Once I did that I had a hunger to read His Word, to hear His Word preached, and be around other believers. Unfortunately, my pride was unchecked and I developed pride in my "Christianity" and how good I was at it.
I consider my actual born again event to be a late morning (one way) conversation with God.
On that morning I was visiting customers and was in my work van. I always listened to either the Christian radio station or CDs of sermons. That day there was a news story about Robert Downey Jr. He had been a star, lost his way because of drugs and had just had a big movie hit and was a star again. The story was how he was found intoxicated in someone's yard and had been arrested again.

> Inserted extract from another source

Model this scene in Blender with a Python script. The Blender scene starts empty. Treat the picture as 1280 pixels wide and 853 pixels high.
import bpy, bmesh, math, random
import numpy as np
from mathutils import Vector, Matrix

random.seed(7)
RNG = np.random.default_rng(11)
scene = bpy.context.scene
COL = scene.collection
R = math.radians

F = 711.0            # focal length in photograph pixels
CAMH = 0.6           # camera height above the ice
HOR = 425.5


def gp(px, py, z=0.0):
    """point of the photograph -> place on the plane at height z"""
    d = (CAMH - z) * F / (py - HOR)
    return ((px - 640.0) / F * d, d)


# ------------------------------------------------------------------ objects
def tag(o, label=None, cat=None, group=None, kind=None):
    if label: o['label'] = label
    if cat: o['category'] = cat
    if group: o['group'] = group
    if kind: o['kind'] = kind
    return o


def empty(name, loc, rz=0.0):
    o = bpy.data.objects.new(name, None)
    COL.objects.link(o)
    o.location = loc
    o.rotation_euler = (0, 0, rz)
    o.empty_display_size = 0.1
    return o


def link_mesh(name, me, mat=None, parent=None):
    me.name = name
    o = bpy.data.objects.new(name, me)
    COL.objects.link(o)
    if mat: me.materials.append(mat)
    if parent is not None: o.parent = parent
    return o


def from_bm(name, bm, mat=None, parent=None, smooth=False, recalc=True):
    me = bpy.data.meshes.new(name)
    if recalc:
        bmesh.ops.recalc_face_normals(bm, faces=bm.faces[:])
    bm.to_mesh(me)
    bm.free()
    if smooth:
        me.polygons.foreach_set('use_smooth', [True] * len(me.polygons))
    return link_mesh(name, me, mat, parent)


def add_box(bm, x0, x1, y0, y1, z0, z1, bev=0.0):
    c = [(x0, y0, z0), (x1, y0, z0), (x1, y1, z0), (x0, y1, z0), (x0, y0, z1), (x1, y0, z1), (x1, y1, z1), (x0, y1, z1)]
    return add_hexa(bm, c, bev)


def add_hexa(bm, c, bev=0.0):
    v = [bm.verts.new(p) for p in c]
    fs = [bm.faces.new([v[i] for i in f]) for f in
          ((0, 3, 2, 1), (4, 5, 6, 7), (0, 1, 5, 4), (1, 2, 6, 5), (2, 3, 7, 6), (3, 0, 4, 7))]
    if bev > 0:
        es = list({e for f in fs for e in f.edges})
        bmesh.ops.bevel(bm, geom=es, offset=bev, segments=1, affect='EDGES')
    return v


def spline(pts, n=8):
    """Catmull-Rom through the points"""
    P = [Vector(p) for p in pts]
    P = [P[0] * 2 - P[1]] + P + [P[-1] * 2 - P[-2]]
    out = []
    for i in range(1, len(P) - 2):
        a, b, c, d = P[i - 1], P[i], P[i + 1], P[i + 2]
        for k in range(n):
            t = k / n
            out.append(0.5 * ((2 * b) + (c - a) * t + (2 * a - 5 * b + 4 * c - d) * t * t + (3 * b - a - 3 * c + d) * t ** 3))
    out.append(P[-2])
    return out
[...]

"What a fooled!" I said confidently self-righteously. I didn't hear a voice, but in my spirit I heard God sternly say to me, "You are the fool! If it wasn't for my grace that would have been you! You do not know the path that he has walked. He is my child, and if you are my child you will love and pray for him and not deride him and curse him."
Since that moment I have had a heart to know that we were all broken from the time we were born until we could start fending for ourselves. Some, like me, were blessed to be in a protective and supportive family, and our brokenness is largely socially acceptable. Others have suffered with trauma that causes behaviors that are easy for people to deride and shun and not run toward to minister.
As Yeshua said, all of the law of Moses and the prophets rest on these two things:
I fail daily but that is what I strive for now in my life. I hope the book reflects that.